-- Objective --
Everything from the first line of the data below through the line that contains "bg = world.node_tree.nodes['Background'];" should be written out exactly, please, and nothing more; the pictures stay out.

-- Available data --

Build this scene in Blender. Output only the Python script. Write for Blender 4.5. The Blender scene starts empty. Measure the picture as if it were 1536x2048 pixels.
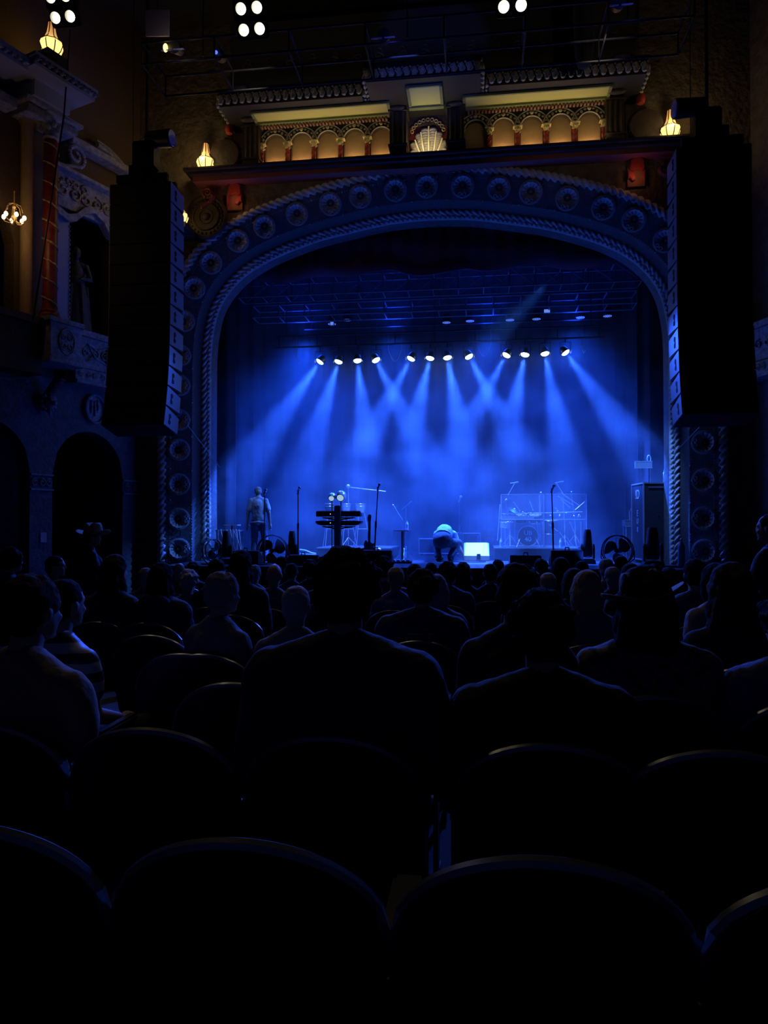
import bpy, bmesh, math, random
from mathutils import Vector, Matrix, noise, Euler
random.seed(7)
PI = math.pi
sc = bpy.context.scene
COL = sc.collection

# ------------------------------------------------------------------ camera, world, exposure, large lights
FPX = 1450.0; PSI = math.radians(7.5); PITCH = math.radians(1.03); CAM = Vector((0, 0, 2.0))
cam = bpy.data.cameras.new('camera'); cam_o = bpy.data.objects.new('camera', cam); COL.objects.link(cam_o)
cam.sensor_fit = 'VERTICAL'; cam.sensor_height = 36.0; cam.lens = 36.0 * FPX / 2048.0
cam.clip_start = 0.05; cam.clip_end = 100
cam_o.location = CAM; cam_o.rotation_euler = (PI / 2 + PITCH, 0, PSI)
sc.camera = cam_o
sc.view_settings.view_transform = 'Standard'; sc.view_settings.look = 'None'
sc.view_settings.exposure = 0.0; sc.view_settings.gamma = 1.0; sc.view_settings.use_curve_mapping = False
try:
    sc.cycles.use_denoising = True
    sc.cycles.max_bounces = 5; sc.cycles.diffuse_bounces = 2; sc.cycles.glossy_bounces = 2
    sc.cycles.transmission_bounces = 6; sc.cycles.transparent_max_bounces = 12; sc.cycles.volume_bounces = 1
    sc.cycles.volume_step_rate = 4.0; sc.cycles.volume_max_steps = 48
    sc.cycles.sample_clamp_indirect = 3.0
    sc.cycles.caustics_reflective = False; sc.cycles.caustics_refractive = False
except Exception:
    pass
world = bpy.data.worlds.new('world'); sc.world = world; world.use_nodes = True
bg = world.node_tree.nodes['Background']; bg.inputs[0].default_value = (0.10, 0.14, 1.0, 1); bg.inputs[1].default_value = 0.0009

BLUE = (0.025, 0.16, 1.0)
DEEP = (0.02, 0.10, 1.0)
STAGE_Z = 1.14; D = 16.0; XC = -1.11

def light(name, kind, loc, power, color, target=None, **kw):
    l = bpy.data.lights.new(name, kind); l.energy = power; l.color = color
    for k, v in kw.items(): setattr(l, k, v)
    o = bpy.data.objects.new(name, l); COL.objects.link(o); o.location = loc
    if target is not None:
        o.rotation_euler = (Vector(target) - Vector(loc)).to_track_quat('-Z', 'Y').to_euler()
    return o

# added blue spots without fixtures, in place of haze glow, rimming the heads
for lx in (-4.4, 2.2):
    light('added_rim_light', 'SPOT', (lx, 16.9, 6.4), 3400, DEEP, (lx * .4 - .6, 3.5, 0.6), spot_size=math.radians(62), spot_blend=.7, shadow_soft_size=.15)
# added uplights at the stage edge, no fixtures, for stage glow on the proscenium
for lx in (-4.3, -2.3, 0.1, 2.1):
    light('added_arch_uplight', 'SPOT', (lx, 15.1, 1.3), 110, DEEP, (XC + (lx - XC) * 1.15, 16.3, 9.6), spot_size=math.radians(88), spot_blend=.8, shadow_soft_size=.12)
# added side spots without fixtures, standing in for stage glow on the house
light('added_side_fill', 'SPOT', (1.5, 16.2, 3.0), 180, (0.03, 0.07, 1.0), (-8.2, 13.6, 6.0), spot_size=math.radians(75), spot_blend=.9, shadow_soft_size=.3)
light('added_side_fill', 'SPOT', (-4.5, 16.2, 3.0), 40, (0.03, 0.07, 1.0), (4.2, 13.2, 6.4), spot_size=math.radians(45), spot_blend=.9, shadow_soft_size=.3)

# ------------------------------------------------------------------ projection helpers (pixel of the photograph -> point in the hall)
_f = Vector((-math.sin(PSI) * math.cos(PITCH), math.cos(PSI) * math.cos(PITCH), math.sin(PITCH)))
_r = Vector((math.cos(PSI), math.sin(PSI), 0)); _u = _r.cross(_f)
def ray(px, py): return _f + (px - 768) / FPX * _r + (1024 - py) / FPX * _u
def Py(px, py, y):
    d = ray(px, py); return CAM + d * (y / d.y)
def Sx(px, y): return Py(px, 1090, y).x
def Sz(px, py, y): return Py(px, py, y).z

# ------------------------------------------------------------------ materials
MATS = {}
def mat(name, color, rough=.7, metal=0.0, bump=None, vary=0.0, vscale=6.0, spec=None, sheen=0):
    if name in MATS: return MATS[name]
    m = bpy.data.materials.new(name); m.use_nodes = True; MATS[name] = m
    nt = m.node_tree; b = nt.nodes['Principled BSDF']
    b.inputs['Base Color'].default_value = (*color, 1); b.inputs['Roughness'].default_value = rough; b.inputs['Metallic'].default_value = metal
    if spec is not None: b.inputs['Specular IOR Level'].default_value = spec
    if sheen: b.inputs['Sheen Weight'].default_value = sheen; b.inputs['Sheen Roughness'].default_value = .4
    if vary or bump:
        tc = nt.nodes.new('ShaderNodeTexCoord')
    if vary:
        n = nt.nodes.new('ShaderNodeTexNoise'); n.inputs['Scale'].default_value = vscale; n.inputs['Detail'].default_value = 5
        r = nt.nodes.new('ShaderNodeValToRGB')
        r.color_ramp.elements[0].position = .3; r.color_ramp.elements[1].position = .7
        r.color_ramp.elements[0].color = (*[c * (1 - vary) for c in color], 1); r.color_ramp.elements[1].color = (*[min(1, c * (1 + vary)) for c in color], 1)
        nt.links.new(tc.outputs['Object'], n.inputs['Vector']); nt.links.new(n.outputs['Fac'], r.inputs['Fac']); nt.links.new(r.outputs['Color'], b.inputs['Base Color'])
    if bump:
        n2 = nt.nodes.new('ShaderNodeTexNoise'); n2.inputs['Scale'].default_value = bump[0]; n2.inputs['Detail'].default_value = 4
        bp = nt.nodes.new('ShaderNodeBump'); bp.inputs['Strength'].default_value = bump[1]; bp.inputs['Distance'].default_value = bump[2] if len(bump) > 2 else .02
        nt.links.new(tc.outputs['Object'], n2.inputs['Vector']); nt.links.new(n2.outputs['Fac'], bp.inputs['Height']); nt.links.new(bp.outputs['Normal'], b.inputs['Normal'])
    return m
def glow(name, color, strength):
    if name in MATS: return MATS[name]
    m = bpy.data.materials.new(name); m.use_nodes = True; MATS[name] = m
    b = m.node_tree.nodes['Principled BSDF']; b.inputs['Base Color'].default_value = (*color, 1)
    b.inputs['Emission Color'].default_value = (*color, 1); b.inputs['Emission Strength'].default_value = strength
    return m
def glassy(name, color, alpha, rough=.05):
    if name in MATS: return MATS[name]
    m = bpy.data.materials.new(name); m.use_nodes = True; MATS[name] = m
    b = m.node_tree.nodes['Principled BSDF']; b.inputs['Base Color'].default_value = (*color, 1)
    b.inputs['Roughness'].default_value = rough; b.inputs['Alpha'].default_value = alpha
    return m

STUCCO = mat('stucco_wall', (.16, .12, .08), .85, bump=(9, .9, .06), vary=.35, vscale=4)
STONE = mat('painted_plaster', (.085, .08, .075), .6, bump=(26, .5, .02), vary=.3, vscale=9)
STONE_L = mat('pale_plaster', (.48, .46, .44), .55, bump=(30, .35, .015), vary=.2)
DARKWOOD = mat('dark_timber', (.045, .028, .02), .6, bump=(18, .4, .02), vary=.4)
GILT = mat('gilded_plaster', (.42, .32, .16), .5, bump=(40, .6, .02), vary=.45, vscale=14)
YELLOWP = mat('olive_yellow_paint', (.50, .47, .18), .7)
OLIVE = mat('olive_trim', (.17, .19, .1), .7)
OCHRE = mat('ochre_plaster', (.38, .24, .12), .8, bump=(50, .25, .01), vary=.1)
REDP = mat('red_paint', (.45, .05, .035), .6)
DARKRED = mat('dark_red_marble', (.2, .02, .015), .45, vary=.4, vscale=12)
BLACK = mat('black_painted_metal', (.012, .012, .014), .45)
BLACKM = mat('matt_black', (.01, .01, .011), .9)
GRILLE = mat('black_grille', (.006, .006, .008), .8, bump=(180, .5, .005))
CABSIDE = mat('grey_cabinet_side', (.28, .28, .3), .55)
CHROME = mat('chrome', (.8, .81, .85), .25, .55)
STEEL = mat('brushed_steel', (.35, .36, .38), .35, 1.0)
ALU = mat('dull_aluminium', (.4, .41, .43), .55, .6)
DKMETAL = mat('dark_metal', (.03, .03, .035), .4, .7)
CURTAIN = mat('dark_blue_velour', (.016, .016, .022), .95, bump=(3, .2, .05))
REDVEL = mat('plum_velour', (.16, .04, .07), .95)
STAGEF = mat('polished_stage_floor', (.06, .06, .07), .32, bump=(14, .1, .01), vary=.3)
CARPET = mat('auditorium_carpet', (.05, .05, .045), .95, bump=(120, .5, .01), vary=.3, vscale=30)
SEATM = mat('black_seat_shell', (.012, .012, .014), .32)
SEATRIM = mat('seat_edge_trim', (.2, .2, .21), .3, .5)
SEATPAD = mat('dark_seat_cushion', (.03, .012, .014), .9)
CEIL = mat('dark_ceiling', (.035, .03, .024), .9, bump=(5, .5, .05), vary=.3)
WHITE = mat('white_plastic', (.8, .8, .8), .5)
CLEAR = glassy('clear_plastic', (.8, .9, 1), .35)
PLEXI = glassy('acrylic_sheet', (.6, .75, 1), .10)
SKIN = [mat('skin_light', (.42, .27, .2), .55), mat('skin_tan', (.3, .18, .12), .55)]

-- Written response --
Build this scene in Blender. Output only the Python script. Write for Blender 4.5. The Blender scene starts empty. Measure the picture as if it were 1536x2048 pixels.
import bpy, bmesh, math, random
from mathutils import Vector, Matrix, noise, Euler
random.seed(7)
PI = math.pi
sc = bpy.context.scene
COL = sc.collection

# ------------------------------------------------------------------ camera, world, exposure, large lights
FPX = 1450.0; PSI = math.radians(7.5); PITCH = math.radians(1.03); CAM = Vector((0, 0, 2.0))
cam = bpy.data.cameras.new('camera'); cam_o = bpy.data.objects.new('camera', cam); COL.objects.link(cam_o)
cam.sensor_fit = 'VERTICAL'; cam.sensor_height = 36.0; cam.lens = 36.0 * FPX / 2048.0
cam.clip_start = 0.05; cam.clip_end = 100
cam_o.location = CAM; cam_o.rotation_euler = (PI / 2 + PITCH, 0, PSI)
sc.camera = cam_o
sc.view_settings.view_transform = 'Standard'; sc.view_settings.look = 'None'
sc.view_settings.exposure = 0.0; sc.view_settings.gamma = 1.0; sc.view_settings.use_curve_mapping = False
try:
    sc.cycles.use_denoising = True
    sc.cycles.max_bounces = 5; sc.cycles.diffuse_bounces = 2; sc.cycles.glossy_bounces = 2
    sc.cycles.transmission_bounces = 6; sc.cycles.transparent_max_bounces = 12; sc.cycles.volume_bounces = 1
    sc.cycles.volume_step_rate = 4.0; sc.cycles.volume_max_steps = 48
    sc.cycles.sample_clamp_indirect = 3.0
    sc.cycles.caustics_reflective = False; sc.cycles.caustics_refractive = False
except Exception:
    pass
world = bpy.data.worlds.new('world'); sc.world = world; world.use_nodes = True
bg = world.node_tree.nodes['Background']; bg.inputs[0].default_value = (0.10, 0.14, 1.0, 1); bg.inputs[1].default_value = 0.0009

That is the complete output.